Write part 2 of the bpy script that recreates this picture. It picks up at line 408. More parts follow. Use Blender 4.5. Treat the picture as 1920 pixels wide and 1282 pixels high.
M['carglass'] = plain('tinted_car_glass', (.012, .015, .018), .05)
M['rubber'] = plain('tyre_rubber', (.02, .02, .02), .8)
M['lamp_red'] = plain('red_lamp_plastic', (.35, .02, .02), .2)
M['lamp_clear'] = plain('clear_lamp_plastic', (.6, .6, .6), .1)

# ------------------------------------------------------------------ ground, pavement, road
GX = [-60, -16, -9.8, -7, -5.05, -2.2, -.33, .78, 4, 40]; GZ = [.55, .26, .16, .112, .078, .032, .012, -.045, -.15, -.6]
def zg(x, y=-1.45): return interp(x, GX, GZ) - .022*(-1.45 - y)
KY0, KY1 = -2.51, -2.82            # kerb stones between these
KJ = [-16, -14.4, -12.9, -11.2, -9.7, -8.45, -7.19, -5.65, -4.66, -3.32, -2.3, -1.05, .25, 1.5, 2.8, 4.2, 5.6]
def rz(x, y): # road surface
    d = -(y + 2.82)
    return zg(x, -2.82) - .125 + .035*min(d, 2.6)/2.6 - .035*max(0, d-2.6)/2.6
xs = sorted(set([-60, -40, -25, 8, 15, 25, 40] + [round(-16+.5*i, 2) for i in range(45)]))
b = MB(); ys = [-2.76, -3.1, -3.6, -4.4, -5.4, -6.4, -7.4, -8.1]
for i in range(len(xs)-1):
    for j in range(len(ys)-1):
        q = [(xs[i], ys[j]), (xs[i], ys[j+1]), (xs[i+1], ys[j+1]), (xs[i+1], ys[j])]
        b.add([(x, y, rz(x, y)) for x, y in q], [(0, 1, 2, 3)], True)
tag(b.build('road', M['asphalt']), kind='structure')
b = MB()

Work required
Copy every line of the material, please, keeping it exactly the same.

Exercise answer
Write part 2 of the bpy script that recreates this picture. It picks up at line 408. More parts follow. Use Blender 4.5. Treat the picture as 1920 pixels wide and 1282 pixels high.
M['carglass'] = plain('tinted_car_glass', (.012, .015, .018), .05)
M['rubber'] = plain('tyre_rubber', (.02, .02, .02), .8)
M['lamp_red'] = plain('red_lamp_plastic', (.35, .02, .02), .2)
M['lamp_clear'] = plain('clear_lamp_plastic', (.6, .6, .6), .1)

# ------------------------------------------------------------------ ground, pavement, road
GX = [-60, -16, -9.8, -7, -5.05, -2.2, -.33, .78, 4, 40]; GZ = [.55, .26, .16, .112, .078, .032, .012, -.045, -.15, -.6]
def zg(x, y=-1.45): return interp(x, GX, GZ) - .022*(-1.45 - y)
KY0, KY1 = -2.51, -2.82            # kerb stones between these
KJ = [-16, -14.4, -12.9, -11.2, -9.7, -8.45, -7.19, -5.65, -4.66, -3.32, -2.3, -1.05, .25, 1.5, 2.8, 4.2, 5.6]
def rz(x, y): # road surface
    d = -(y + 2.82)
    return zg(x, -2.82) - .125 + .035*min(d, 2.6)/2.6 - .035*max(0, d-2.6)/2.6
xs = sorted(set([-60, -40, -25, 8, 15, 25, 40] + [round(-16+.5*i, 2) for i in range(45)]))
b = MB(); ys = [-2.76, -3.1, -3.6, -4.4, -5.4, -6.4, -7.4, -8.1]
for i in range(len(xs)-1):
    for j in range(len(ys)-1):
        q = [(xs[i], ys[j]), (xs[i], ys[j+1]), (xs[i+1], ys[j+1]), (xs[i+1], ys[j])]
        b.add([(x, y, rz(x, y)) for x, y in q], [(0, 1, 2, 3)], True)
tag(b.build('road', M['asphalt']), kind='structure')
b = MB()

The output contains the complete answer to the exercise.